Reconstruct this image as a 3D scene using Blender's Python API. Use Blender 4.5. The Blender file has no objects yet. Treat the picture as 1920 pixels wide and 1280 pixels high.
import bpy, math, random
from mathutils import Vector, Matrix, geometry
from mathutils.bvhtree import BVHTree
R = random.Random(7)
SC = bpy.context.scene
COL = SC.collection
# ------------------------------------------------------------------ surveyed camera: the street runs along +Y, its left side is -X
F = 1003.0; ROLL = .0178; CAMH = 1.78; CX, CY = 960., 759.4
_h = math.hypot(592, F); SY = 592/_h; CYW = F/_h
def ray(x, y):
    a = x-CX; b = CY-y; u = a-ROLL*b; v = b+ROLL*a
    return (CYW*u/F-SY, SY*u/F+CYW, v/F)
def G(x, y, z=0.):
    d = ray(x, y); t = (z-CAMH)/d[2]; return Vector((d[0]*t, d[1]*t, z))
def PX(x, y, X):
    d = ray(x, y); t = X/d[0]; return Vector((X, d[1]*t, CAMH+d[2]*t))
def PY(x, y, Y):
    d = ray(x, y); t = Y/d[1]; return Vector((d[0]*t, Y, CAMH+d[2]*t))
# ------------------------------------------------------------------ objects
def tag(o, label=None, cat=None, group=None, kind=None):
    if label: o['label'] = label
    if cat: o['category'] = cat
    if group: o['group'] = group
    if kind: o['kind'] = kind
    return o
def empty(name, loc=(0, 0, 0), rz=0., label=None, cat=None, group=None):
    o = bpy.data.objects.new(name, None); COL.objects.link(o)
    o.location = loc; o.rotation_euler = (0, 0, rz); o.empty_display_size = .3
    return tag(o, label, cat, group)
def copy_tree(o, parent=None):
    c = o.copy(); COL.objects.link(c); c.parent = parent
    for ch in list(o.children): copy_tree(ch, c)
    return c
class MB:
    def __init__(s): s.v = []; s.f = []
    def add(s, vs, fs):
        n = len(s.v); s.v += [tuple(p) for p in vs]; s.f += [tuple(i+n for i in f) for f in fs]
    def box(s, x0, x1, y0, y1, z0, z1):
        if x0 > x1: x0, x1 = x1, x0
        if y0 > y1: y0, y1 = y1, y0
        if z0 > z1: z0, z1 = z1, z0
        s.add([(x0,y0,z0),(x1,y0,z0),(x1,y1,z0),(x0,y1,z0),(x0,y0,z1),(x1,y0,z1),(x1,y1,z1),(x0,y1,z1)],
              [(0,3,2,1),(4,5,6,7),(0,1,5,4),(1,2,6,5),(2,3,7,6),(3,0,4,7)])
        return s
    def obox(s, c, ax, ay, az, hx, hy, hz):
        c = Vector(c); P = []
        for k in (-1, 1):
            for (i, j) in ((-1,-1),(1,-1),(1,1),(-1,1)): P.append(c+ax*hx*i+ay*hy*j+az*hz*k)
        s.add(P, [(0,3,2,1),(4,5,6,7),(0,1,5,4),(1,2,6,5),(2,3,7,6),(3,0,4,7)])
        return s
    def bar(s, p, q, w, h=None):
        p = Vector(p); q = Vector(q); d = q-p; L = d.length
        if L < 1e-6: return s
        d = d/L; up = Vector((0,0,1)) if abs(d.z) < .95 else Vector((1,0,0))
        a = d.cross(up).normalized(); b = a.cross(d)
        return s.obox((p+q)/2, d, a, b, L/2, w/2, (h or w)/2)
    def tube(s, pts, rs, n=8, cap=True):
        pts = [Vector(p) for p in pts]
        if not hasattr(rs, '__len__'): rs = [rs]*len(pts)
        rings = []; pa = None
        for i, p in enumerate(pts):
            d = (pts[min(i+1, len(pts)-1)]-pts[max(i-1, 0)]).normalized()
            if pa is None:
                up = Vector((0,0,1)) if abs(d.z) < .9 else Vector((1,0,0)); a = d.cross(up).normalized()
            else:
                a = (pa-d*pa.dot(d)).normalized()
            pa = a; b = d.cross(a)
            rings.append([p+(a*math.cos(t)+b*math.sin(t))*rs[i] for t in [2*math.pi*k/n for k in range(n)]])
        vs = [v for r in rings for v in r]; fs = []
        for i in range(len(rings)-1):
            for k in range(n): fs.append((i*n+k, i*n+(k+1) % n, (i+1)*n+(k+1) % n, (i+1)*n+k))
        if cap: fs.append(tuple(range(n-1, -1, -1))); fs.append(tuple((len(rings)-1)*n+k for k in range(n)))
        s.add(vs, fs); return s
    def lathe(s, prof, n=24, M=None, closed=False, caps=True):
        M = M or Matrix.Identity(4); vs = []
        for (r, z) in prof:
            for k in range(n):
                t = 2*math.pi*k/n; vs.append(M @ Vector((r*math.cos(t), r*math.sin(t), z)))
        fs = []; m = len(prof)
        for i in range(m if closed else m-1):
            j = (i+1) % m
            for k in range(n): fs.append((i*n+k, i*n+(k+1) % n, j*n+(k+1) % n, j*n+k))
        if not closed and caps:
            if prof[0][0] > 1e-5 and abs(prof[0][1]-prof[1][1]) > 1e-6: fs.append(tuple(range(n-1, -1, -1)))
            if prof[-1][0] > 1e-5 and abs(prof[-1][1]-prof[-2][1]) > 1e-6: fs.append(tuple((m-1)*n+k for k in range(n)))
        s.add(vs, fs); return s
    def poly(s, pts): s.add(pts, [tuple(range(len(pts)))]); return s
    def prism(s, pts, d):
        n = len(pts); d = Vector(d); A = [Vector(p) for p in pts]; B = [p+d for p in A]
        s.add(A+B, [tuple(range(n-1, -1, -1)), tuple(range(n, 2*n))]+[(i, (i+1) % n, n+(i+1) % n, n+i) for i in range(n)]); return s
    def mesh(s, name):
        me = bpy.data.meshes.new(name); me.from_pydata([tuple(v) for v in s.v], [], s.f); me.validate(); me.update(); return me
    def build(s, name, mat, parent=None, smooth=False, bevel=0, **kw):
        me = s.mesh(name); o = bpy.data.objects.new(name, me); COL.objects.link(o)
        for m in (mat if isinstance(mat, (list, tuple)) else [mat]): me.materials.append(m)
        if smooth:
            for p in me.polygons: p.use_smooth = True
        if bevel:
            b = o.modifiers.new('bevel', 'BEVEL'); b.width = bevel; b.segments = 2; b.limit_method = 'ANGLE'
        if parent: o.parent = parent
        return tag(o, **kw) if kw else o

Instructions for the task
Your task is to repeat the data exactly, with nothing left out.

Result below
Reconstruct this image as a 3D scene using Blender's Python API. Use Blender 4.5. The Blender file has no objects yet. Treat the picture as 1920 pixels wide and 1280 pixels high.
import bpy, math, random
from mathutils import Vector, Matrix, geometry
from mathutils.bvhtree import BVHTree
R = random.Random(7)
SC = bpy.context.scene
COL = SC.collection
# ------------------------------------------------------------------ surveyed camera: the street runs along +Y, its left side is -X
F = 1003.0; ROLL = .0178; CAMH = 1.78; CX, CY = 960., 759.4
_h = math.hypot(592, F); SY = 592/_h; CYW = F/_h
def ray(x, y):
    a = x-CX; b = CY-y; u = a-ROLL*b; v = b+ROLL*a
    return (CYW*u/F-SY, SY*u/F+CYW, v/F)
def G(x, y, z=0.):
    d = ray(x, y); t = (z-CAMH)/d[2]; return Vector((d[0]*t, d[1]*t, z))
def PX(x, y, X):
    d = ray(x, y); t = X/d[0]; return Vector((X, d[1]*t, CAMH+d[2]*t))
def PY(x, y, Y):
    d = ray(x, y); t = Y/d[1]; return Vector((d[0]*t, Y, CAMH+d[2]*t))
# ------------------------------------------------------------------ objects
def tag(o, label=None, cat=None, group=None, kind=None):
    if label: o['label'] = label
    if cat: o['category'] = cat
    if group: o['group'] = group
    if kind: o['kind'] = kind
    return o
def empty(name, loc=(0, 0, 0), rz=0., label=None, cat=None, group=None):
    o = bpy.data.objects.new(name, None); COL.objects.link(o)
    o.location = loc; o.rotation_euler = (0, 0, rz); o.empty_display_size = .3
    return tag(o, label, cat, group)
def copy_tree(o, parent=None):
    c = o.copy(); COL.objects.link(c); c.parent = parent
    for ch in list(o.children): copy_tree(ch, c)
    return c
class MB:
    def __init__(s): s.v = []; s.f = []
    def add(s, vs, fs):
        n = len(s.v); s.v += [tuple(p) for p in vs]; s.f += [tuple(i+n for i in f) for f in fs]
    def box(s, x0, x1, y0, y1, z0, z1):
        if x0 > x1: x0, x1 = x1, x0
        if y0 > y1: y0, y1 = y1, y0
        if z0 > z1: z0, z1 = z1, z0
        s.add([(x0,y0,z0),(x1,y0,z0),(x1,y1,z0),(x0,y1,z0),(x0,y0,z1),(x1,y0,z1),(x1,y1,z1),(x0,y1,z1)],
              [(0,3,2,1),(4,5,6,7),(0,1,5,4),(1,2,6,5),(2,3,7,6),(3,0,4,7)])
        return s
    def obox(s, c, ax, ay, az, hx, hy, hz):
        c = Vector(c); P = []
        for k in (-1, 1):
            for (i, j) in ((-1,-1),(1,-1),(1,1),(-1,1)): P.append(c+ax*hx*i+ay*hy*j+az*hz*k)
        s.add(P, [(0,3,2,1),(4,5,6,7),(0,1,5,4),(1,2,6,5),(2,3,7,6),(3,0,4,7)])
        return s
    def bar(s, p, q, w, h=None):
        p = Vector(p); q = Vector(q); d = q-p; L = d.length
        if L < 1e-6: return s
        d = d/L; up = Vector((0,0,1)) if abs(d.z) < .95 else Vector((1,0,0))
        a = d.cross(up).normalized(); b = a.cross(d)
        return s.obox((p+q)/2, d, a, b, L/2, w/2, (h or w)/2)
    def tube(s, pts, rs, n=8, cap=True):
        pts = [Vector(p) for p in pts]
        if not hasattr(rs, '__len__'): rs = [rs]*len(pts)
        rings = []; pa = None
        for i, p in enumerate(pts):
            d = (pts[min(i+1, len(pts)-1)]-pts[max(i-1, 0)]).normalized()
            if pa is None:
                up = Vector((0,0,1)) if abs(d.z) < .9 else Vector((1,0,0)); a = d.cross(up).normalized()
            else:
                a = (pa-d*pa.dot(d)).normalized()
            pa = a; b = d.cross(a)
            rings.append([p+(a*math.cos(t)+b*math.sin(t))*rs[i] for t in [2*math.pi*k/n for k in range(n)]])
        vs = [v for r in rings for v in r]; fs = []
        for i in range(len(rings)-1):
            for k in range(n): fs.append((i*n+k, i*n+(k+1) % n, (i+1)*n+(k+1) % n, (i+1)*n+k))
        if cap: fs.append(tuple(range(n-1, -1, -1))); fs.append(tuple((len(rings)-1)*n+k for k in range(n)))
        s.add(vs, fs); return s
    def lathe(s, prof, n=24, M=None, closed=False, caps=True):
        M = M or Matrix.Identity(4); vs = []
        for (r, z) in prof:
            for k in range(n):
                t = 2*math.pi*k/n; vs.append(M @ Vector((r*math.cos(t), r*math.sin(t), z)))
        fs = []; m = len(prof)
        for i in range(m if closed else m-1):
            j = (i+1) % m
            for k in range(n): fs.append((i*n+k, i*n+(k+1) % n, j*n+(k+1) % n, j*n+k))
        if not closed and caps:
            if prof[0][0] > 1e-5 and abs(prof[0][1]-prof[1][1]) > 1e-6: fs.append(tuple(range(n-1, -1, -1)))
            if prof[-1][0] > 1e-5 and abs(prof[-1][1]-prof[-2][1]) > 1e-6: fs.append(tuple((m-1)*n+k for k in range(n)))
        s.add(vs, fs); return s
    def poly(s, pts): s.add(pts, [tuple(range(len(pts)))]); return s
    def prism(s, pts, d):
        n = len(pts); d = Vector(d); A = [Vector(p) for p in pts]; B = [p+d for p in A]
        s.add(A+B, [tuple(range(n-1, -1, -1)), tuple(range(n, 2*n))]+[(i, (i+1) % n, n+(i+1) % n, n+i) for i in range(n)]); return s
    def mesh(s, name):
        me = bpy.data.meshes.new(name); me.from_pydata([tuple(v) for v in s.v], [], s.f); me.validate(); me.update(); return me
    def build(s, name, mat, parent=None, smooth=False, bevel=0, **kw):
        me = s.mesh(name); o = bpy.data.objects.new(name, me); COL.objects.link(o)
        for m in (mat if isinstance(mat, (list, tuple)) else [mat]): me.materials.append(m)
        if smooth:
            for p in me.polygons: p.use_smooth = True
        if bevel:
            b = o.modifiers.new('bevel', 'BEVEL'); b.width = bevel; b.segments = 2; b.limit_method = 'ANGLE'
        if parent: o.parent = parent
        return tag(o, **kw) if kw else o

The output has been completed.